# PROBLEM REQUIREMENTS:
Transcribe every line from the top down to the line with "col = scene.collection", both ends included, but not the pictures.

# INFORMATION PROVIDED:
▬▬▬

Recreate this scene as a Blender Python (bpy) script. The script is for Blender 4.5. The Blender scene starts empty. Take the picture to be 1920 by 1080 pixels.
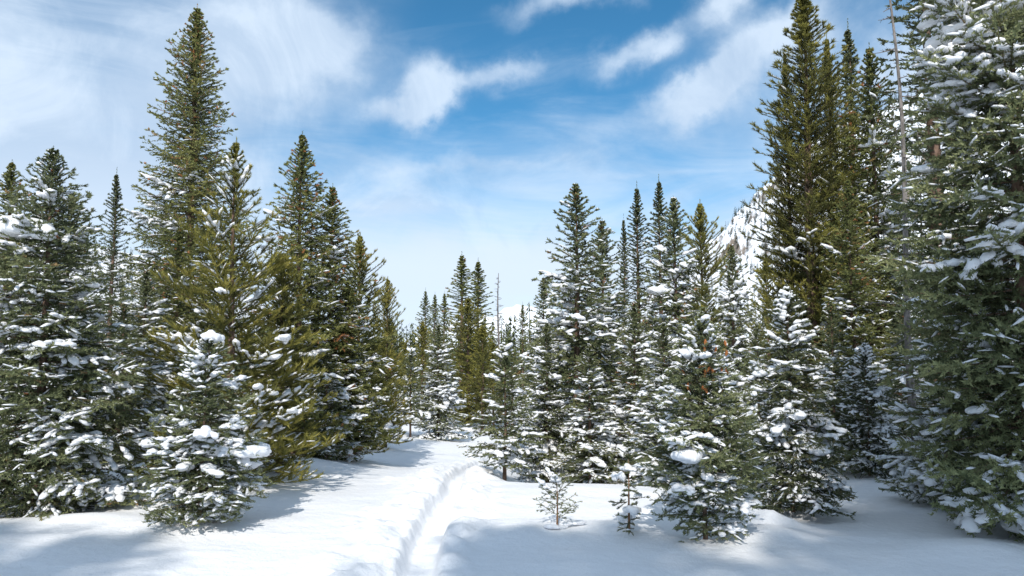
import bpy, math, random
import numpy as np
from mathutils import Vector, Matrix

R = math.radians
scene = bpy.context.scene
col = scene.collection

# ------------------------------------------------------------------ camera
F = 1387.0                      # focal length in photograph pixels (1920 wide)
HOR = 650.0                     # horizon row
CAMZ = 1.6
PITCH = math.atan((HOR - 540.0) / F)
cam_d = bpy.data.cameras.new("camera")
cam_d.lens = F / 1920.0 * 36.0
cam_d.sensor_width = 36.0
cam_d.clip_start = 0.1
cam_d.clip_end = 12000.0
cam = bpy.data.objects.new("camera", cam_d)
cam.location = (0, 0, CAMZ)
cam.rotation_euler = (math.pi / 2 + PITCH, 0, 0)
col.objects.link(cam)
scene.camera = cam

# ------------------------------------------------------------------ light
SUN_EL = 43.0
SUN_DIR_AZ = 9.0               # shadows run this many degrees to the right of the view direction
EXPOSURE = 1.0
sun_d = bpy.data.lights.new("sun", 'SUN')
sun_d.energy = 2.0
sun_d.angle = R(0.55)
sun_d.color = (1.0, 0.955, 0.89)
sun = bpy.data.objects.new("sun", sun_d)
col.objects.link(sun)
_dir = Vector((math.sin(R(SUN_DIR_AZ)) * math.cos(R(SUN_EL)), math.cos(R(SUN_DIR_AZ)) * math.cos(R(SUN_EL)), -math.sin(R(SUN_EL))))
sun.rotation_euler = _dir.to_track_quat('-Z', 'Y').to_euler()
sun.location = (0, 0, 30)

scene.cycles.max_bounces = 10
scene.cycles.diffuse_bounces = 6
scene.view_settings.view_transform = 'Standard'
scene.view_settings.look = 'None'
scene.view_settings.exposure = EXPOSURE
scene.view_settings.gamma = 1.0
scene.view_settings.use_curve_mapping = False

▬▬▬

# RESULT OF THE EXERCISE:
Recreate this scene as a Blender Python (bpy) script. The script is for Blender 4.5. The Blender scene starts empty. Take the picture to be 1920 by 1080 pixels.
import bpy, math, random
import numpy as np
from mathutils import Vector, Matrix

R = math.radians
scene = bpy.context.scene
col = scene.collection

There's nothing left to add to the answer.